When Waldheim met with American leaders in Washington yesterday, the US sources said, he was told that the Nixon administration “highly approves” of his efforts to renew the blocked Jarring mission. Other sources suggested that Senghor issued his invitation at Waldheim’s request. The Swedish diplomat is scheduled to fly to Dakar, Senegal, Thursday to see Senghor and then go to Nouakchott, Mauritania, to see President Moktar Ould Daddah, president of the Organization of African Unity.

The African initiative, “which looked so promising last fall,” is still worthy of being revived, the American sources said. The African report, which concluded that there were sufficient areas of general agreement between Israel and Egypt to allow the Jarring mission to continue, was overshadowed by the African-Asian resolution passed by the General Assembly by a vote of 79-7 with 36 abstentions and 10 absentees. That resolution, which emphasized Israeli withdrawal from occupied Arab territory, was pushed by Cairo under pressure from militant Egyptian factions, the sources noted.

Asked why Dr.

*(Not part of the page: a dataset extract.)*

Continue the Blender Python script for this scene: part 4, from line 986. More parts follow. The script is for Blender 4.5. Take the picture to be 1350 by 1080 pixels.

Jarring, who favors a low profile and quiet diplomacy, would undertake a highly visible flight to Africa, instead of simply conferring with Senegalese and other African representatives here, an American official said the intermediary “quite obviously” prefers to see heads of state personally instead of getting bogged down in a series of transcontinental cables between the African delegates and their governments. Asked if Waldheim has had any thought of replacing Dr. Jarring, who was appointed by former Secretary General Thant four years ago, the US official said: “No, that would mean admitting the failure of his mission.”